In Sibley's interpretation the bird is in flight with its wings pushed all the way up. In this case it would seem that the only thing we can say is that it is a largish black and white bird. The rest of the discussion about the particulars of the distribution of black and white is where all the disagreements rest.
Dalcio
Because according to Cornell there is nothing behind the tree for a non-woodpecker to perch on.
Yes, I also subscribe to the interpretation that
the bird was perched on the trunk woodpecker-like.
But in the alternative interpretation of Sibley et al the bird is in flight not perched, or at least has just taken off. In that case I don't think one has grounds to affirm that the bird is a woodpecker. In that case even the taxonomic family has to be established by the analysis of the patterns of black and white. I was under the impression that you didn't agree with Cornell's interpretation of the part of the video where the bird is behind the tree trunk.
Dalcio
To my friends and me, all experienced birders, neither the Luneau nor the Collins video is definitive. So for now, it all comes down to the credibility of those claiming to have seen the IBWO and the quality of their reported sightings. We all hope for that no-doubt-about it video and/or photo. I am grateful to Mike Collins, Bobby Harrison and others who are working to find, document and protect the IBWO.
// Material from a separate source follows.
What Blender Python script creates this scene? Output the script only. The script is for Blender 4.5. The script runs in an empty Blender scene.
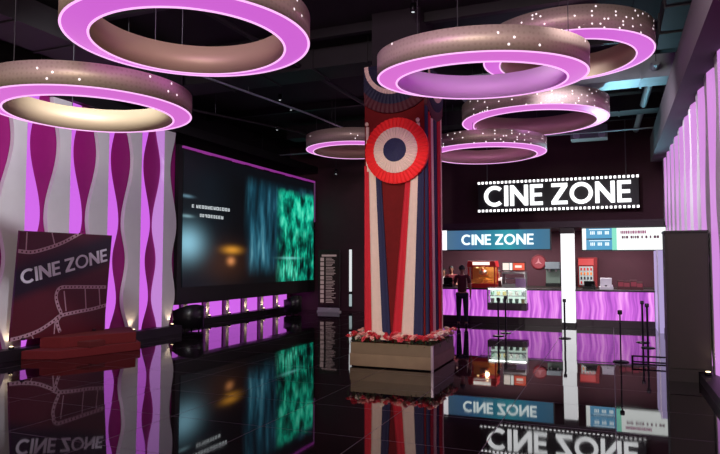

The Luneau video is a PIWO.
The Collins video is not worth discussing.
The new sighting on Hill's site is poor indeed and at odds with an IBWO. It makes Hill look an even bigger chump. I fully expect the artist / observer to do a painting and sell it.
Tim, have you even bothered to read in detail and actually seriously attempt to understand any of the counteranalyses that disagree with Sibley et al.? I've not seen any evidence you have; you simply dismiss them with a snark or two and no actual re-rebuttal of your own. You seem to believe you have The Truth direct from god and needn't even listen to anyone who disagrees because you already know they are wrong by papal decree. This in fact puts you in the same category as Collins.
Hey Bill
Of course, I've read lots and lots of subsequent analyses of the video (from both sides). See Bevier, Sibley, Collinson, Howell et al, ad nauseum. There is nothing to serioulsy suggest IBWO with any level of confidence at all.
But to be nice for once, yours is the only opinion from the believer side that i would invest any faith in as you know your birds and seem like a level-headed chap. Unfortunately this is what sets you apart from other TB folks.
Over and out. Quality blog by the way Bill.
Fair enough, Tim, and thanks for the compliment. I didn't really intend to dredge up all the old arguments again anyway, I just thought (for some reason) I should address this one item that I and many other people had somehow overlooked. As I said last September, until and unless something really new becomes public knowledge there's little more to say on all the old stuff and almost no opinions left to change.